Другие постояли минуту молча. Потом разошлись.

Я часто думаю об этой женщине, когда читаю Пушкина. Особенно ранние его письма, где он шутит про свою Машку беззубую, про то, как она пытается ходить, про то, что у неё, кажется, будет нос отцовский. Он мечтал об этом ребёнке. Он любил его до того, как тот появился. А потом любил всего три с половиной года, потому что больше судьба ему любить не дала.

И хочется спросить у судьбы. Зачем вы так. Зачем дочь поэта, который написал «друзья мои, прекрасен наш союз», должна была умереть в полном одиночестве. Зачем женщина, в которой великий граф Толстой увидел свою Анну, должна была угаснуть от голода. Зачем «от нас», сказанное у тульской печки в шестидесятых годах девятнадцатого века, должно было превратиться в «никого», когда настал двадцатый.

Я не знаю ответа.

Но я знаю, что её надо помнить. Не как дочь поэта. Не как фрейлину. Не как прообраз Карениной. А как Марию. Как женщину, которая прожила длинную, ровную, гордую жизнь, не уронив ни слезы на людях, не предав ни мужа, ни отца, ни имени.

И ушла туда же, куда ушли все. К ним. К отцу, который подбрасывал её к потолку. К матери, которая плакала от двери. К мужу, который снимал шинель в тульской прихожей и говорил «от нас».

Как вы думаете, встретились ли они там? Мне хочется верить, что да. Что Александр Сергеевич снова подхватил её на руки, своей беззубой Машке, и подбросил так, что в груди заболело от смеха. И что Леонид Николаевич стоял рядом, в той самой шинели, со снегом на плечах, и улыбался.

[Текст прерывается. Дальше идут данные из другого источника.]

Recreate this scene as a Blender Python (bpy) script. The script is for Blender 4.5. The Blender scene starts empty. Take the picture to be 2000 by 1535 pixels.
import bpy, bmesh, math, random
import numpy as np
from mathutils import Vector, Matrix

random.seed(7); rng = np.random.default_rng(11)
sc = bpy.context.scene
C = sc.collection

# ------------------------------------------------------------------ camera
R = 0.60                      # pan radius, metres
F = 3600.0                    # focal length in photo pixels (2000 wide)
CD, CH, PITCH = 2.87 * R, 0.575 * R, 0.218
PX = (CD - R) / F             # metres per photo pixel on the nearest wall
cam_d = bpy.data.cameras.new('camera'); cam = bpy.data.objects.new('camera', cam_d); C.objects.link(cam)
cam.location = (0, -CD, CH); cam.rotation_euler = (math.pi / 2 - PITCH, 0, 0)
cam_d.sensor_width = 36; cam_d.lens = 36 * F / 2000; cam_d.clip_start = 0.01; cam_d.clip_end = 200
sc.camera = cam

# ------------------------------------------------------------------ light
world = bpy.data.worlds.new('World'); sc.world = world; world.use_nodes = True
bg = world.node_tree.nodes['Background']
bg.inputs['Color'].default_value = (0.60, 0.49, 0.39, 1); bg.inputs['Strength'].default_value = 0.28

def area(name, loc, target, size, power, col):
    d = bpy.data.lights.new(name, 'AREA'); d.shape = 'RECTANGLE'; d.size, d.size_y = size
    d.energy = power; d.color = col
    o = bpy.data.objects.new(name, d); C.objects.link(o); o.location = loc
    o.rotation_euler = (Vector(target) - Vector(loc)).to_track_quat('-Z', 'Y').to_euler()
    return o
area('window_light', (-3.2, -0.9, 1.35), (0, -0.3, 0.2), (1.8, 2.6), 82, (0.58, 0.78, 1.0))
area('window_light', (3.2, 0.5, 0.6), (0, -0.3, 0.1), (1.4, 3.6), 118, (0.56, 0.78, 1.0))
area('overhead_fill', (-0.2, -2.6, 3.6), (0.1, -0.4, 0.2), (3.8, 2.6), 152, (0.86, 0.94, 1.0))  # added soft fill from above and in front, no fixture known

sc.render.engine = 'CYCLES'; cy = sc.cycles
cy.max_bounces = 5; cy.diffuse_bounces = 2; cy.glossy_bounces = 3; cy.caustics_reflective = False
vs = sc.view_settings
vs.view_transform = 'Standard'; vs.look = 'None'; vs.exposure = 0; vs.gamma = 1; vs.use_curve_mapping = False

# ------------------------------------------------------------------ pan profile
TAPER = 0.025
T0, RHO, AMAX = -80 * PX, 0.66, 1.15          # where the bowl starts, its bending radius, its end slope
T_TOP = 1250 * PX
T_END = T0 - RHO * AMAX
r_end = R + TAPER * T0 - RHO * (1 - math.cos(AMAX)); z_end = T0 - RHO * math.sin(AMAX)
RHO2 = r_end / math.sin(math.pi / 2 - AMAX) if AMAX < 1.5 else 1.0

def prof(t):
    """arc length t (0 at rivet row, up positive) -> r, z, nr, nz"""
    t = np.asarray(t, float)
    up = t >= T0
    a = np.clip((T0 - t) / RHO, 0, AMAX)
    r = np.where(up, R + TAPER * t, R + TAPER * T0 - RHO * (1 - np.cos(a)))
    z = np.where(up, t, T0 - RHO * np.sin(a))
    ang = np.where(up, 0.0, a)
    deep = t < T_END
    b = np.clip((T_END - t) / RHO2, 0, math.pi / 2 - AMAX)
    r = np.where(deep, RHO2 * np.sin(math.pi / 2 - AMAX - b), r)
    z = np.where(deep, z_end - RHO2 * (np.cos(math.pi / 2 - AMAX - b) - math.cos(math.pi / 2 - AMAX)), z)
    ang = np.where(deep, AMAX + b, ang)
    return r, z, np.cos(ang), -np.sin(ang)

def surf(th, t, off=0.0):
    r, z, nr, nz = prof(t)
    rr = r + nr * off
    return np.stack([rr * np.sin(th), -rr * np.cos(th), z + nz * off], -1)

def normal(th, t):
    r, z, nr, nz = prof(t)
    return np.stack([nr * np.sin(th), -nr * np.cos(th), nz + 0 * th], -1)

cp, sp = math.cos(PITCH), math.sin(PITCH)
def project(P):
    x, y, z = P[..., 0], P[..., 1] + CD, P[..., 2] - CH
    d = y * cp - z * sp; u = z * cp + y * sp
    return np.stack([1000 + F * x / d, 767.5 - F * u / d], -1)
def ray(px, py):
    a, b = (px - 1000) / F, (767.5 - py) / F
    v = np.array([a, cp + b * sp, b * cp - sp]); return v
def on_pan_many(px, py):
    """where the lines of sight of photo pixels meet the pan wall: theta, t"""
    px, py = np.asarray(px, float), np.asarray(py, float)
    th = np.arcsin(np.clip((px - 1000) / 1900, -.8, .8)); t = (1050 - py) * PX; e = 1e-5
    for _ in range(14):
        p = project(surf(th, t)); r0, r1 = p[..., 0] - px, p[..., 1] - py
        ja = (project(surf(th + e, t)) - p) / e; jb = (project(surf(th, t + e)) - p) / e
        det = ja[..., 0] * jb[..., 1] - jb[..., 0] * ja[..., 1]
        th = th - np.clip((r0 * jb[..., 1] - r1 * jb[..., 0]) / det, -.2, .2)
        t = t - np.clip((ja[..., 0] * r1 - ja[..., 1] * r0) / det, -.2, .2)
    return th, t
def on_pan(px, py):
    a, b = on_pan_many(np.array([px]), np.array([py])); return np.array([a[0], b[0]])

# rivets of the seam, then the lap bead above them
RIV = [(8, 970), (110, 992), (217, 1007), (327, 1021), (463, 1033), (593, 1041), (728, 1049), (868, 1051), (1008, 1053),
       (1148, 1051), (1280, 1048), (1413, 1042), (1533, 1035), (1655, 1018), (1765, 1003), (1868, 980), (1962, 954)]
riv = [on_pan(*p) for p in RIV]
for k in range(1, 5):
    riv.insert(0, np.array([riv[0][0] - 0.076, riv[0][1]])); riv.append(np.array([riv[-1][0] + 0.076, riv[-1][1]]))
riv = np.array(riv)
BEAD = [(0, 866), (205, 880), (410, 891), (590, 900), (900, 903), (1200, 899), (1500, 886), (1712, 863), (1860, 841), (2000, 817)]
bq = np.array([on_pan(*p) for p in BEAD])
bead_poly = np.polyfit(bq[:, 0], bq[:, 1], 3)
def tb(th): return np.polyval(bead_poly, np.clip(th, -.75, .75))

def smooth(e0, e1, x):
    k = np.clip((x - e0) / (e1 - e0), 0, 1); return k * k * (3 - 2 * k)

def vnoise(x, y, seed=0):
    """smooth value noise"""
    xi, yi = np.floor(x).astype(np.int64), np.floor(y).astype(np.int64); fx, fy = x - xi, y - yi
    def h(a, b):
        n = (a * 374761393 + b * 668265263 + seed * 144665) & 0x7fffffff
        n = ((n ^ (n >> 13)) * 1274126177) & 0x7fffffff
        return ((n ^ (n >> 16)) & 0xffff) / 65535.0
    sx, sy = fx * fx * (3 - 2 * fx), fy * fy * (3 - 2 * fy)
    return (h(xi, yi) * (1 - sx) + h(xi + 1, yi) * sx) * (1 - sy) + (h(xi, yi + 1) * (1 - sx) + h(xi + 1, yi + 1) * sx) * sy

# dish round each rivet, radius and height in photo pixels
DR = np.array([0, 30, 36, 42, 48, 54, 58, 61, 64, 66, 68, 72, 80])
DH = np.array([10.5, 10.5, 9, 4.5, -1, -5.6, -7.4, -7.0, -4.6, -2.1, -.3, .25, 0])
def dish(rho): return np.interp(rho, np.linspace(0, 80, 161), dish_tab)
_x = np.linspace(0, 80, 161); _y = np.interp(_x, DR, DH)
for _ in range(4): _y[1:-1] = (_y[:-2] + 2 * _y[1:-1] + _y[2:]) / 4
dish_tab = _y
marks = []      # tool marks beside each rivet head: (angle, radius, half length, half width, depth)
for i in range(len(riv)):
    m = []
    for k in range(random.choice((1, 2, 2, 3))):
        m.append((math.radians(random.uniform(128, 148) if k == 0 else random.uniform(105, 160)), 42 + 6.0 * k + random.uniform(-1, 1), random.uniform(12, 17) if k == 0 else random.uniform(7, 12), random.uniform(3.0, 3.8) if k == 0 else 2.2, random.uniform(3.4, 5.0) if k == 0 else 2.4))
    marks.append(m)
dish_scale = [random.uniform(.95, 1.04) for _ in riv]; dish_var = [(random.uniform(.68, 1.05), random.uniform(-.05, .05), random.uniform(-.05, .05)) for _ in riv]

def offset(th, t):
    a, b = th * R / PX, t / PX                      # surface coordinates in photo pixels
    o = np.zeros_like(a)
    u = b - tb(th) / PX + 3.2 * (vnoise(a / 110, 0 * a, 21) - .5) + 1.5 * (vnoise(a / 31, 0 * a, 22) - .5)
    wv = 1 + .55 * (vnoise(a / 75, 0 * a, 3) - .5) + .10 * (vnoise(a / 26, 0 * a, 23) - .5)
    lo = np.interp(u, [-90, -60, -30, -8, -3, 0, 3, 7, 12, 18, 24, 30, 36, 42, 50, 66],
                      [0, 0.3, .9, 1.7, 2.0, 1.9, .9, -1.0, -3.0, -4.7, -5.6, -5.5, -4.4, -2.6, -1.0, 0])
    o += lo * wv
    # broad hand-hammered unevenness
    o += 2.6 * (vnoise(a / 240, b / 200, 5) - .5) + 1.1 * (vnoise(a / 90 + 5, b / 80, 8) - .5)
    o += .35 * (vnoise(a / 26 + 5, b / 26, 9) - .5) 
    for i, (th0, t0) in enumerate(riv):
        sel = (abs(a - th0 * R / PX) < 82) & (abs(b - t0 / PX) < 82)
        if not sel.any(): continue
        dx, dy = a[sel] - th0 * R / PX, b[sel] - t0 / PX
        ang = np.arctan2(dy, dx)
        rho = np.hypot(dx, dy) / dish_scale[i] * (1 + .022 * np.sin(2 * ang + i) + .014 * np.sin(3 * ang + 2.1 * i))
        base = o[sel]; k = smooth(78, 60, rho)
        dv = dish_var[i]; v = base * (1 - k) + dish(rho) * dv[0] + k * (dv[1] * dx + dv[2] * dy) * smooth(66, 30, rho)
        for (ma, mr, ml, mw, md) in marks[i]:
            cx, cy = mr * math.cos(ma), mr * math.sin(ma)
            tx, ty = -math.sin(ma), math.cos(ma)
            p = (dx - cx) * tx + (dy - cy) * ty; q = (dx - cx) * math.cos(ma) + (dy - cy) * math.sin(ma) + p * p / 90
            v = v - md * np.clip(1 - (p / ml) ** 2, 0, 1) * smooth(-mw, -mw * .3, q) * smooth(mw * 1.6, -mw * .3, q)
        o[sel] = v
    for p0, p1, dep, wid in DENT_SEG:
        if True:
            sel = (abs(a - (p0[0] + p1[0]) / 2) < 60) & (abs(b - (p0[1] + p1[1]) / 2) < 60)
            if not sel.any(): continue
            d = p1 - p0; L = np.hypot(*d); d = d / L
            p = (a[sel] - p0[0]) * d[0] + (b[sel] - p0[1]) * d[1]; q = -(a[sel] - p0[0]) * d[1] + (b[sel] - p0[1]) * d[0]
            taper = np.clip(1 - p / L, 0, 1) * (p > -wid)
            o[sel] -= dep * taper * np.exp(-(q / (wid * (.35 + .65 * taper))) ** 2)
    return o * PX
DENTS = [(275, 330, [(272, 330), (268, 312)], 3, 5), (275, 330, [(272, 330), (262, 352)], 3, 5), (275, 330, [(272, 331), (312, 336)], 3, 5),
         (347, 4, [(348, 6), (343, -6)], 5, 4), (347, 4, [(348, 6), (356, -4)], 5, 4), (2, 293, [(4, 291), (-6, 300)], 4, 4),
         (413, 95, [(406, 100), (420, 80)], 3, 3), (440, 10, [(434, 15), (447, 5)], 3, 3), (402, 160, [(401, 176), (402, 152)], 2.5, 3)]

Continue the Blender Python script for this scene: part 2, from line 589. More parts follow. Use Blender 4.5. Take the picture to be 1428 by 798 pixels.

Каждая судьба уникальна, как и каждая история. Но у этой судьбы, мне кажется, есть особенный смысл для нас, живущих сегодня. Она напоминает, что великое имя не спасает от голода. Что слава отца не греет дочь в нетопленой комнате. Что человеком надо быть до конца, и до конца оставаться собой, даже когда у тебя на столе только огрызок сухаря и книжка стихов.

Мария Александровна Пушкина-Гартунг оставалась собой восемьдесят шесть лет.

И за это ей низкий поклон через целое столетие.